## [PROBLEM DESCRIPTION]
Transcribe the listing verbatim. Do not carry over any pictures.

++++++++

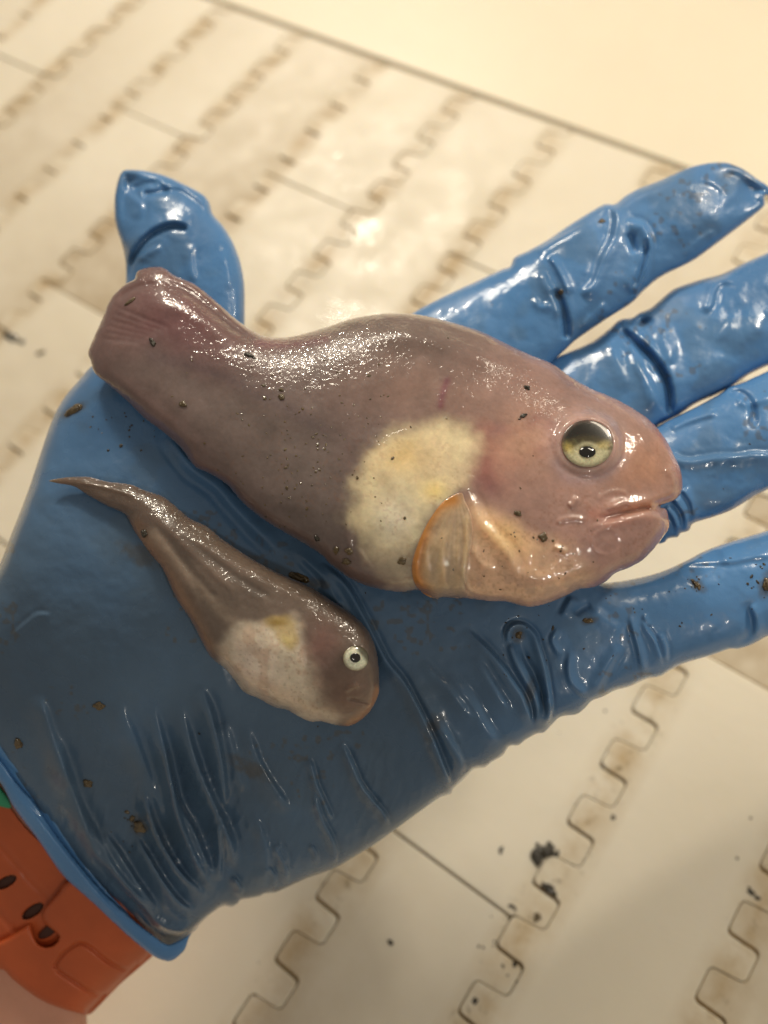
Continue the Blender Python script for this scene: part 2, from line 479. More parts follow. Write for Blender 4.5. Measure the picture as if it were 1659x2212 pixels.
# ------------------------------------------------------------------ the hand
def A(*p): return np.array(p, float)
def zm(x0, y0, sc, *pts): return [(x0 + sc * x, y0 + sc * y) for x, y in pts]
Z1 = lambda *p: zm(0, 0, .5, *p)
Z2 = lambda *p: zm(829.5, 0, .5, *p)
Z3 = lambda *p: zm(0, 737, .5, *p)
Z4 = lambda *p: zm(829.5, 737, .5, *p)
Z5 = lambda *p: zm(0, 1475, .5, *p)
Z6 = lambda *p: zm(829.5, 1475, .5, *p)
ZF = lambda *p: zm(1152, 329.2, .3056, *p)      # index finger close-up
ZM = lambda *p: zm(1206.9, 658.3, .2725, *p)    # middle finger close-up
ZP = lambda *p: zm(1000.7, 1042.4, .3968, *p)   # little finger close-up
ZQ = lambda *p: zm(329.2, 1426.4, .463, *p)     # palm heel close-up
ZT = lambda *p: zm(219.4, 329.2, .2315, *p)     # thumb close-up
ZW = lambda *p: zm(0, 1591, .2808, *p)          # wrist close-up
ZH = lambda *p: zm(1097.2, 822.9, .26454, *p)   # big head close-up
ZB = lambda *p: zm(713.2, 932.6, .3307, *p)     # belly close-up
ZK = lambda *p: zm(164.6, 548.6, .3307, *p)     # tail close-up
ZS = lambda *p: zm(411.5, 1261.8, .2811, *p)    # small head close-up
ZR = lambda *p: zm(82.3, 987.5, .248, *p)       # small tail close-up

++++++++

## [OUTPUT BELOW]
Continue the Blender Python script for this scene: part 2, from line 479. More parts follow. Write for Blender 4.5. Measure the picture as if it were 1659x2212 pixels.
# ------------------------------------------------------------------ the hand
def A(*p): return np.array(p, float)
def zm(x0, y0, sc, *pts): return [(x0 + sc * x, y0 + sc * y) for x, y in pts]
Z1 = lambda *p: zm(0, 0, .5, *p)
Z2 = lambda *p: zm(829.5, 0, .5, *p)
Z3 = lambda *p: zm(0, 737, .5, *p)
Z4 = lambda *p: zm(829.5, 737, .5, *p)
Z5 = lambda *p: zm(0, 1475, .5, *p)
Z6 = lambda *p: zm(829.5, 1475, .5, *p)
ZF = lambda *p: zm(1152, 329.2, .3056, *p)      # index finger close-up
ZM = lambda *p: zm(1206.9, 658.3, .2725, *p)    # middle finger close-up
ZP = lambda *p: zm(1000.7, 1042.4, .3968, *p)   # little finger close-up
ZQ = lambda *p: zm(329.2, 1426.4, .463, *p)     # palm heel close-up
ZT = lambda *p: zm(219.4, 329.2, .2315, *p)     # thumb close-up
ZW = lambda *p: zm(0, 1591, .2808, *p)          # wrist close-up
ZH = lambda *p: zm(1097.2, 822.9, .26454, *p)   # big head close-up
ZB = lambda *p: zm(713.2, 932.6, .3307, *p)     # belly close-up
ZK = lambda *p: zm(164.6, 548.6, .3307, *p)     # tail close-up
ZS = lambda *p: zm(411.5, 1261.8, .2811, *p)    # small head close-up
ZR = lambda *p: zm(82.3, 987.5, .248, *p)       # small tail close-up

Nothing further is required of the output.